Something has happened to me this week. Perhaps it was triggered by realizing that I am connected to my neighbor who is a Trump supporter, or that the economic issues of Southern Europe may eventually impact my future, and that the victims of civil unrest in Syria may be previewing an experience that my grandchildren might someday experience. What disturbed me more than the debate between the two wannabes on the screen in front of me was the sense of separation and estrangement from half of my American brothers and sisters and the sense that our issues trump the concerns of any other population on the planet. I realized that the outcome of the election was as much about the pain of the many billions of people around the world who have no voice in the outcome but are perhaps even more vulnerable to the result of the election than I am.
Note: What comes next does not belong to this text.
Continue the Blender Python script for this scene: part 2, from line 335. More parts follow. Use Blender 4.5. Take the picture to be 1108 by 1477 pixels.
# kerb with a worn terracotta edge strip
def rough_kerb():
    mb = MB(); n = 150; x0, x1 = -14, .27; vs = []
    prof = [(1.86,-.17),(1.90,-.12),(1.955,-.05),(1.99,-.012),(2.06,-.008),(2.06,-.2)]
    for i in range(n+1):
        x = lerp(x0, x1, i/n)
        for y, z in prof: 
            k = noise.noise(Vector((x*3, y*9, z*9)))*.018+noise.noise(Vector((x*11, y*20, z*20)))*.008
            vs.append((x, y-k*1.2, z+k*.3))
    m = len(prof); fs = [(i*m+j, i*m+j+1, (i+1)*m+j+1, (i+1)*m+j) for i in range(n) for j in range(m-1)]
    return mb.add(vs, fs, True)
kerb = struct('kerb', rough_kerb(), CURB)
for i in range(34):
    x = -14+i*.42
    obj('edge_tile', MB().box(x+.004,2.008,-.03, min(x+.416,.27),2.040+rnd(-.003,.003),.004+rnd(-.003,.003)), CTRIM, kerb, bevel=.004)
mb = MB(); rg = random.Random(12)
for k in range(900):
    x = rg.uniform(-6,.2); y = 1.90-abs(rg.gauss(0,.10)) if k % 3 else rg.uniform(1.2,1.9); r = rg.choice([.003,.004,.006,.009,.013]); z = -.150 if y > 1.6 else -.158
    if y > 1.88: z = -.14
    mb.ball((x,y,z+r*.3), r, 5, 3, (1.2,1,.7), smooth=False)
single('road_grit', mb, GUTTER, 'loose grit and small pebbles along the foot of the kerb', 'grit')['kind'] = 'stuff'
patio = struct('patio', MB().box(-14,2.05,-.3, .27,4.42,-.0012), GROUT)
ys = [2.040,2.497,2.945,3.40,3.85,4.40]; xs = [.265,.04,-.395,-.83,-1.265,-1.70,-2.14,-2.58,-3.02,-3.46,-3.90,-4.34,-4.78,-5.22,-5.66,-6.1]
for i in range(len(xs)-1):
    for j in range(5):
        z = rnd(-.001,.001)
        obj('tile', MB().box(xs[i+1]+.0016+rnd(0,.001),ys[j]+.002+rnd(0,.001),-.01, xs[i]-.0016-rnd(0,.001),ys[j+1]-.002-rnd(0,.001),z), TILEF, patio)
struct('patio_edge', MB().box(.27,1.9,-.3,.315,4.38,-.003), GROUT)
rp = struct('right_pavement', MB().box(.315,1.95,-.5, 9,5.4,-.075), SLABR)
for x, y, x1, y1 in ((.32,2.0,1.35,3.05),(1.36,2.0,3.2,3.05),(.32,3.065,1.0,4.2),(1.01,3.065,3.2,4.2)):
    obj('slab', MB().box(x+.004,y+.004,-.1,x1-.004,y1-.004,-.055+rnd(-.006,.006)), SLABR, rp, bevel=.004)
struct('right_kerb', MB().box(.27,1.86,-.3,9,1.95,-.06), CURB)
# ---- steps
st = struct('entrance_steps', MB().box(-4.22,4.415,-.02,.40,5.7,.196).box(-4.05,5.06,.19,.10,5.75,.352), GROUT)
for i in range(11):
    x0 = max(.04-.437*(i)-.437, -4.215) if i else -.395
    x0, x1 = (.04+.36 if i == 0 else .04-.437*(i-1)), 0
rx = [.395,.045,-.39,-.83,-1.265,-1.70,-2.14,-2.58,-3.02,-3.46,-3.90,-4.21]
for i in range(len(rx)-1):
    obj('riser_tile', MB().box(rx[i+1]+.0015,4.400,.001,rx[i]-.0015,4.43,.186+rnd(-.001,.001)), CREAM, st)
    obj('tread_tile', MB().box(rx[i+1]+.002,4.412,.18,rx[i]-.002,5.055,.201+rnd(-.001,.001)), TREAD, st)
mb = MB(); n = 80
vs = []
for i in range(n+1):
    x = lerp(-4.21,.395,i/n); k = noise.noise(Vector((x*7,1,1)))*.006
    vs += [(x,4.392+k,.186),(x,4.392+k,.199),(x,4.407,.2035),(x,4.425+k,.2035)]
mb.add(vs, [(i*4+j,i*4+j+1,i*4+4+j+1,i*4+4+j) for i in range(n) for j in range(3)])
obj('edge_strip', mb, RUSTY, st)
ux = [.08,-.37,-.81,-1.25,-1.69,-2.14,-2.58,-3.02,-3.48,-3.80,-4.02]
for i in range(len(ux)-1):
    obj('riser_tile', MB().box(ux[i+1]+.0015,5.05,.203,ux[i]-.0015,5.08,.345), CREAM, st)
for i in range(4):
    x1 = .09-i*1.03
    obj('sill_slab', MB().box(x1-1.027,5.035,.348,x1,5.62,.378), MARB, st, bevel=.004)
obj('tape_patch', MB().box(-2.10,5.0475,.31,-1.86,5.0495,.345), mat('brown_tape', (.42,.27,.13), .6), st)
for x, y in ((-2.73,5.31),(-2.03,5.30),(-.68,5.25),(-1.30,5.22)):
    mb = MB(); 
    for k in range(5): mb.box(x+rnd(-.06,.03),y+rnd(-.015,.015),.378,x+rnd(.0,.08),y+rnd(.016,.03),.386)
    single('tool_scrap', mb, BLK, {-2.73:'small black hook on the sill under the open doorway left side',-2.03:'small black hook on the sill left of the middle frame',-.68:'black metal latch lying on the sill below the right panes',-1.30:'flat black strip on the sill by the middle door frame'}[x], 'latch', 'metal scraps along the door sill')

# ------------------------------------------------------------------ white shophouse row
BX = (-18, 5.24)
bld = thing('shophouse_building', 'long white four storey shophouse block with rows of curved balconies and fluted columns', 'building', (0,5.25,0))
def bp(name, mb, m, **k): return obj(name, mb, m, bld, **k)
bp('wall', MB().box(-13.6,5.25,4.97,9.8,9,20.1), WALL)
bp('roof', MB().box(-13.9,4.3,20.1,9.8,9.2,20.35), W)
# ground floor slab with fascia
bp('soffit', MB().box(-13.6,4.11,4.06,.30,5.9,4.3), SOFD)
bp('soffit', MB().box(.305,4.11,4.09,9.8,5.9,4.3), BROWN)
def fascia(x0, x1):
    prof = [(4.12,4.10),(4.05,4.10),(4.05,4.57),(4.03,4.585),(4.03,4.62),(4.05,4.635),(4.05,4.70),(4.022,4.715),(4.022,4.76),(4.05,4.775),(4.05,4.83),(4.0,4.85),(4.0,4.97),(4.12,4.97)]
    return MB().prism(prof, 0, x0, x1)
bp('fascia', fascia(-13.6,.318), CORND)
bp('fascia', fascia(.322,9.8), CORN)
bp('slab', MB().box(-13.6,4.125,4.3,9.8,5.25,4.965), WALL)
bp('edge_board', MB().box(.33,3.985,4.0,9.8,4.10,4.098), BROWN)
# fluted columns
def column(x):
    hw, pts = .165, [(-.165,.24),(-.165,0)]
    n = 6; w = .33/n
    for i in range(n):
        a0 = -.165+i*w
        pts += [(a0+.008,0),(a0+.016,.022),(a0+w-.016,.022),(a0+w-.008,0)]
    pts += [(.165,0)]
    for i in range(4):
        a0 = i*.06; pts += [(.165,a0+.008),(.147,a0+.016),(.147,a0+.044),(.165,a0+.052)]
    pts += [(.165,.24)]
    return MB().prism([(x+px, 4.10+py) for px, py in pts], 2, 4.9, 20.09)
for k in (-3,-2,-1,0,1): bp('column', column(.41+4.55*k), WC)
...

The sense of loss and separation that grew on me replaced the anger that I had previously been directing at the candidate that I did not favor.

 

My problems and anxieties are unresolved. I realize that fixing what worries me in healthcare and in international affairs will require much more than an election. No matter who wins most of the questions will remain. Our problems can not be solved by one “big man” or by one very competent woman. No matter who wins, the great sense of division within the country and the world will likely persist. Complex problems do not bend to simple solutions. They are aggravated by personal anxieties that make us unable to appreciate the things that join us all together. We must someday understand that we have a shared destiny that is threatened as we focus only on our own concerns.